The Zaccheus Lovewell mentioned in “Northwest Passage” was not Thomas Lovewell’s grandfather, who would have been one year old at the time, but the Zaccheus Lovewell who was the younger brother of Captain John Lovewell, Thomas’s great-great-grandfather.  Col. Zaccheus Lovewell had been put in charge of a regiment of a thousand men during the French and Indian War, battling the outnumbered French and their much more numerous Indian allies.  Roberts nicely summarizes the stakes of the contest:

The prize for which they struggled was one that aroused the cupidity of every king in Europe; and the King of France and King of England would gladly have sacrificed the life of every general in their employ if by so doing they could win.  That prize was the ultimate ownership of the Ohio Valley, with its endless forests, fertile plains, tremendous rivers and wealth of furs - the richest empire for which two nations ever contested.

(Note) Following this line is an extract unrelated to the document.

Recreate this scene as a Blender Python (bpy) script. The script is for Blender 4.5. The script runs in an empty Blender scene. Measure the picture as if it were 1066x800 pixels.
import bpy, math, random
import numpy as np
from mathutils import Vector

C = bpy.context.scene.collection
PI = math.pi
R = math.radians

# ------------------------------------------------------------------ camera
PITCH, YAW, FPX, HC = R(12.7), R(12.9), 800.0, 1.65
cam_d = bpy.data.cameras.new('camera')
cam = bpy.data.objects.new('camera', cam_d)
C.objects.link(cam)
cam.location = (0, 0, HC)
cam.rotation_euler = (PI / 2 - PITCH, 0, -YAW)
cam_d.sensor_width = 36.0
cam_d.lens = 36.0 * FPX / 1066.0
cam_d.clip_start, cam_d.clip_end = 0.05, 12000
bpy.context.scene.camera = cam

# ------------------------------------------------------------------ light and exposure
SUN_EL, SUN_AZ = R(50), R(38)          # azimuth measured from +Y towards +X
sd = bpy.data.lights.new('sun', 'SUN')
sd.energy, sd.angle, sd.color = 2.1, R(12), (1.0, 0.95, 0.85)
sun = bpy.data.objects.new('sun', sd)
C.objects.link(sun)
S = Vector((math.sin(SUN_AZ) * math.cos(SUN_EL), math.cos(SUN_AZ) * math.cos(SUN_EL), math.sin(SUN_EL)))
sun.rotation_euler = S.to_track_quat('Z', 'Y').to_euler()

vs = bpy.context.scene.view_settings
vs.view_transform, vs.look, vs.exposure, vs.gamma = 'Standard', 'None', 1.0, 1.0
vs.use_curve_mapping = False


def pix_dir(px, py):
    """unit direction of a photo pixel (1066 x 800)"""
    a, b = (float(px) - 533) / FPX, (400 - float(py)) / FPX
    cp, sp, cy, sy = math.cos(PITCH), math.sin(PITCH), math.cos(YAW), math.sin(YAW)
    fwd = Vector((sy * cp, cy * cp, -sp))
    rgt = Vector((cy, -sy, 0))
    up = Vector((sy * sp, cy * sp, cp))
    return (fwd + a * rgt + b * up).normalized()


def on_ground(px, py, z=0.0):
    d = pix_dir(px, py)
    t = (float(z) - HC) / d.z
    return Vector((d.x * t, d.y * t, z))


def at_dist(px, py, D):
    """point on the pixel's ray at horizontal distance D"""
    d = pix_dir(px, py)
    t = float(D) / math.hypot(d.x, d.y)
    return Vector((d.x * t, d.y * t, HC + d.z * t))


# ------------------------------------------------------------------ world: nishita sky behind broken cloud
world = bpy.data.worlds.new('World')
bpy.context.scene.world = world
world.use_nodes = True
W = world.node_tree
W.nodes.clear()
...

Spoiler alert:  The English colonists would win, with the help, not only of Captain John Lovewell’s brother Col. Zaccheus Lovewell, but the fallen captain's son, Nehemiah, born eight months after his father’s death.  Nehemiah would later fight in the Revolutionary War alongside his own son, the boy who had been a year old in 1759, the one who was also named Zaccheus.  The son of this Zaccheus, Moody Bedel Lovewell, may have been the first member of the family to venture into the Ohio Valley, perhaps thinking that, since his ancestors had helped to win the prize, he might as well claim his share of it.

It was a prize that would suffice for only a little while, of course.  Lands further west would one day beckon, but they would be for a future generation to explore.